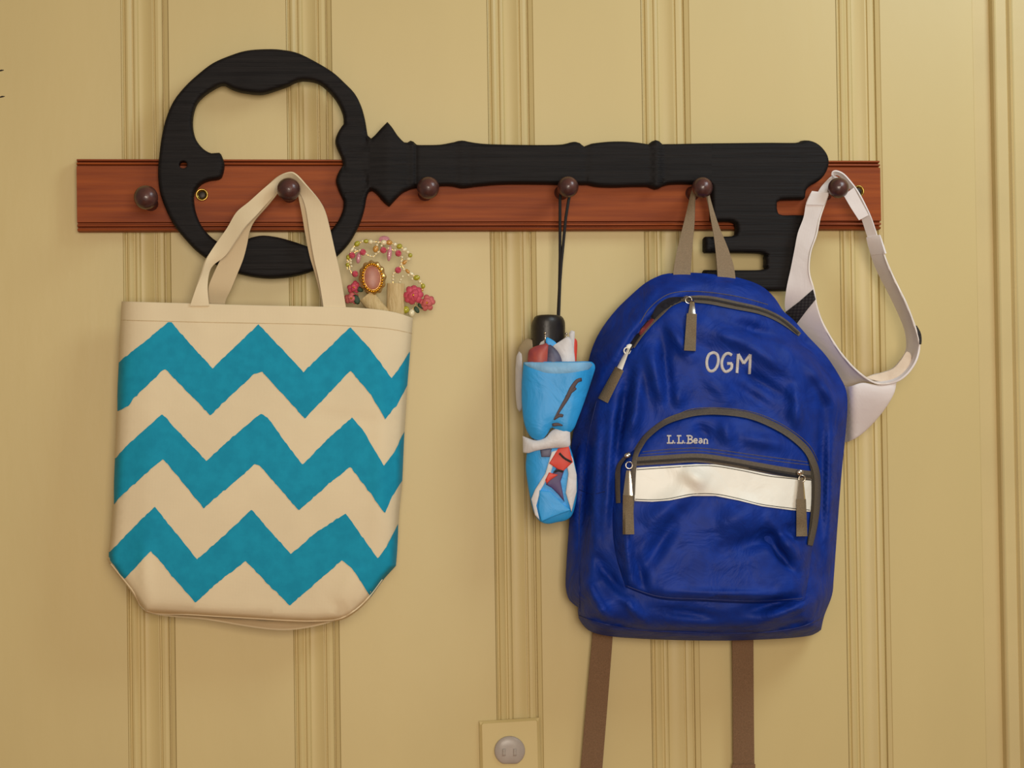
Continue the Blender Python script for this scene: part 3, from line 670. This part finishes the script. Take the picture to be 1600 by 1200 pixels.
FB = [ # folds: x0,y0,x1,y1,width,amp
 (1100, 505, 1260, 590, 15, .006), (1080, 530, 1240, 630, 9, -.005), (1120, 500, 1290, 545, 10, -.004), (1180, 500, 1290, 600, 12, .004), (1040, 500, 1080, 560, 10, .005), (1010, 530, 1040, 640, 12, .006), (1035, 520, 1045, 640, 8, -.004),
 (985, 580, 965, 700, 9, -.006), (1000, 560, 985, 700, 10, .005), (960, 640, 940, 860, 9, .005), (975, 620, 955, 760, 6, -.004), (920, 640, 905, 900, 8, -.006), (935, 620, 925, 940, 8, .004), (1240, 590, 1250, 680, 12, .005), (1260, 560, 1315, 650, 9, .005), (1285, 600, 1280, 900, 8, -.005), (1300, 640, 1292, 900, 6, .003),
 (1090, 560, 1150, 640, 14, .003), (1130, 590, 1220, 650, 10, -.003), (930, 870, 990, 960, 8, -.006), (910, 900, 960, 985, 8, .006), (945, 905, 1010, 975, 7, .006), (1150, 960, 1270, 925, 8, -.005), (1180, 975, 1290, 930, 8, .005), (1020, 950, 1130, 965, 7, -.004), (905, 960, 1000, 984, 4, -.004), (1000, 984, 1190, 988, 4, -.004), (1190, 988, 1285, 966, 4, -.004),
 (1040, 440, 1180, 450, 10, .002), (1000, 470, 1040, 445, 8, .002), (1060, 600, 1060, 640, 9, .003), (1000, 640, 970, 690, 7, .003)]
_bpcache = np.asarray(bp_o)
def BPs(x, y, e=None):
    q = np.stack([x, y], 1); e = pdist(q, _bpcache)*np.where(inside(q, _bpcache), 1, 0)
    v = np.clip((y-430)/570, 0, 1)
    eb = .050-.020*sm((y-470)/120)*(x < 1180)-.008*sm((y-640)/60)*(x >= 1180)
    full_ = .090+.035*v
    d = eb+(full_-eb)*(1-np.exp(-e/(34-19*sm((y-880)/80))))
    # the front panel puffs out inside the zip
    zd = pdist(q, zipC, False)
    below = (y > np.interp(x, [p[0] for p in zipline], [p[1] for p in zipline]))
    d = d-.006*np.exp(-(zd/5)**2)+.004*below*(1-np.exp(-zd/14))
    # the outer top rim hoods over the opening on the left
    d += .010*(~below)*np.exp(-(zd/20)**2)*sm((1090-x)/40)*sm((x-930)/40)
    f_ = np.clip(e/14, 0, 1)*(1-.8*np.exp(-(((x-1139)/52)**2+((y-567)/30)**2)**2))
    for a in FB: d = d+f_*2.9*fold(x, y, *a)
    d = d-.010*np.exp(-(np.clip(1001-y, 0, 99)/12)**2)*0
    return d
# sample once on a grid so decals follow quickly
GX = np.arange(870, 1336, 3.0); GY = np.arange(415, 1012, 3.0)
gx, gy = np.meshgrid(GX, GY); GD = BPs(gx.ravel(), gy.ravel()).reshape(gx.shape)
def bil(G):
    def f(x, y, e=None):
        x = np.asarray(x, float); y = np.asarray(y, float)
        u = np.clip((x-GX[0])/3, 0, len(GX)-1.001); v = np.clip((y-GY[0])/3, 0, len(GY)-1.001); i = u.astype(int); j = v.astype(int); a = u-i; b = v-j
        return G[j, i]*(1-a)*(1-b)+G[j, i+1]*a*(1-b)+G[j+1, i]*(1-a)*b+G[j+1, i+1]*a*b
    return f
BP = bil(GD)
pk_o = catmull([(964, 735), (975, 716), (990, 703), (1008, 680), (1038, 658), (1075, 644), (1105, 640), (1137, 641), (1170, 646), (1202, 657), (1234, 675), (1261, 697), (1274, 717), (1281, 742), (1281, 785), (1277, 828), (1268, 865), (1264, 900), (1257, 938), (1180, 943), (1100, 940), (1030, 936), (978, 918), (963, 870), (957, 820), (960, 775)], True, 6, {18, 22})
FP = [(1060, 800, 1000, 900, 12, -.004), (1000, 830, 1090, 760, 18, .004), (1190, 830, 1245, 900, 6, -.006), (1200, 810, 1255, 880, 8, .005), (1130, 860, 1270, 820, 13, -.005), (1110, 820, 1200, 800, 22, .005), (1060, 730, 1110, 760, 16, .004), (1130, 650, 1140, 700, 10, .003), (1080, 660, 1120, 690, 10, -.003), (975, 800, 985, 910, 7, .004), (990, 860, 1010, 930, 8, -.004), (1040, 925, 1240, 930, 5, .003), (1150, 680, 1240, 700, 10, .003)]
pk_a = np.asarray(pk_o)
def PKs(x, y):
    q = np.stack([x, y], 1); ins_ = inside(q, pk_a); e = pdist(q, pk_a)*ins_
    d = bpl(x, y)+.018*(1-np.exp(-e/7))
    for a in FP: d = d+np.clip(e/10, 0, 1)*2.9*fold(x, y, *a)
    return d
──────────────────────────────
**Directive:**
Set down the complete material exactly, but do not include the images.

**Task result:**
Continue the Blender Python script for this scene: part 3, from line 670. This part finishes the script. Take the picture to be 1600 by 1200 pixels.
FB = [ # folds: x0,y0,x1,y1,width,amp
 (1100, 505, 1260, 590, 15, .006), (1080, 530, 1240, 630, 9, -.005), (1120, 500, 1290, 545, 10, -.004), (1180, 500, 1290, 600, 12, .004), (1040, 500, 1080, 560, 10, .005), (1010, 530, 1040, 640, 12, .006), (1035, 520, 1045, 640, 8, -.004),
 (985, 580, 965, 700, 9, -.006), (1000, 560, 985, 700, 10, .005), (960, 640, 940, 860, 9, .005), (975, 620, 955, 760, 6, -.004), (920, 640, 905, 900, 8, -.006), (935, 620, 925, 940, 8, .004), (1240, 590, 1250, 680, 12, .005), (1260, 560, 1315, 650, 9, .005), (1285, 600, 1280, 900, 8, -.005), (1300, 640, 1292, 900, 6, .003),
 (1090, 560, 1150, 640, 14, .003), (1130, 590, 1220, 650, 10, -.003), (930, 870, 990, 960, 8, -.006), (910, 900, 960, 985, 8, .006), (945, 905, 1010, 975, 7, .006), (1150, 960, 1270, 925, 8, -.005), (1180, 975, 1290, 930, 8, .005), (1020, 950, 1130, 965, 7, -.004), (905, 960, 1000, 984, 4, -.004), (1000, 984, 1190, 988, 4, -.004), (1190, 988, 1285, 966, 4, -.004),
 (1040, 440, 1180, 450, 10, .002), (1000, 470, 1040, 445, 8, .002), (1060, 600, 1060, 640, 9, .003), (1000, 640, 970, 690, 7, .003)]
_bpcache = np.asarray(bp_o)
def BPs(x, y, e=None):
    q = np.stack([x, y], 1); e = pdist(q, _bpcache)*np.where(inside(q, _bpcache), 1, 0)
    v = np.clip((y-430)/570, 0, 1)
    eb = .050-.020*sm((y-470)/120)*(x < 1180)-.008*sm((y-640)/60)*(x >= 1180)
    full_ = .090+.035*v
    d = eb+(full_-eb)*(1-np.exp(-e/(34-19*sm((y-880)/80))))
    # the front panel puffs out inside the zip
    zd = pdist(q, zipC, False)
    below = (y > np.interp(x, [p[0] for p in zipline], [p[1] for p in zipline]))
    d = d-.006*np.exp(-(zd/5)**2)+.004*below*(1-np.exp(-zd/14))
    # the outer top rim hoods over the opening on the left
    d += .010*(~below)*np.exp(-(zd/20)**2)*sm((1090-x)/40)*sm((x-930)/40)
    f_ = np.clip(e/14, 0, 1)*(1-.8*np.exp(-(((x-1139)/52)**2+((y-567)/30)**2)**2))
    for a in FB: d = d+f_*2.9*fold(x, y, *a)
    d = d-.010*np.exp(-(np.clip(1001-y, 0, 99)/12)**2)*0
    return d
# sample once on a grid so decals follow quickly
GX = np.arange(870, 1336, 3.0); GY = np.arange(415, 1012, 3.0)
gx, gy = np.meshgrid(GX, GY); GD = BPs(gx.ravel(), gy.ravel()).reshape(gx.shape)
def bil(G):
    def f(x, y, e=None):
        x = np.asarray(x, float); y = np.asarray(y, float)
        u = np.clip((x-GX[0])/3, 0, len(GX)-1.001); v = np.clip((y-GY[0])/3, 0, len(GY)-1.001); i = u.astype(int); j = v.astype(int); a = u-i; b = v-j
        return G[j, i]*(1-a)*(1-b)+G[j, i+1]*a*(1-b)+G[j+1, i]*(1-a)*b+G[j+1, i+1]*a*b
    return f
BP = bil(GD)
pk_o = catmull([(964, 735), (975, 716), (990, 703), (1008, 680), (1038, 658), (1075, 644), (1105, 640), (1137, 641), (1170, 646), (1202, 657), (1234, 675), (1261, 697), (1274, 717), (1281, 742), (1281, 785), (1277, 828), (1268, 865), (1264, 900), (1257, 938), (1180, 943), (1100, 940), (1030, 936), (978, 918), (963, 870), (957, 820), (960, 775)], True, 6, {18, 22})
FP = [(1060, 800, 1000, 900, 12, -.004), (1000, 830, 1090, 760, 18, .004), (1190, 830, 1245, 900, 6, -.006), (1200, 810, 1255, 880, 8, .005), (1130, 860, 1270, 820, 13, -.005), (1110, 820, 1200, 800, 22, .005), (1060, 730, 1110, 760, 16, .004), (1130, 650, 1140, 700, 10, .003), (1080, 660, 1120, 690, 10, -.003), (975, 800, 985, 910, 7, .004), (990, 860, 1010, 930, 8, -.004), (1040, 925, 1240, 930, 5, .003), (1150, 680, 1240, 700, 10, .003)]
pk_a = np.asarray(pk_o)
def PKs(x, y):
    q = np.stack([x, y], 1); ins_ = inside(q, pk_a); e = pdist(q, pk_a)*ins_
    d = bpl(x, y)+.018*(1-np.exp(-e/7))
    for a in FP: d = d+np.clip(e/10, 0, 1)*2.9*fold(x, y, *a)
    return d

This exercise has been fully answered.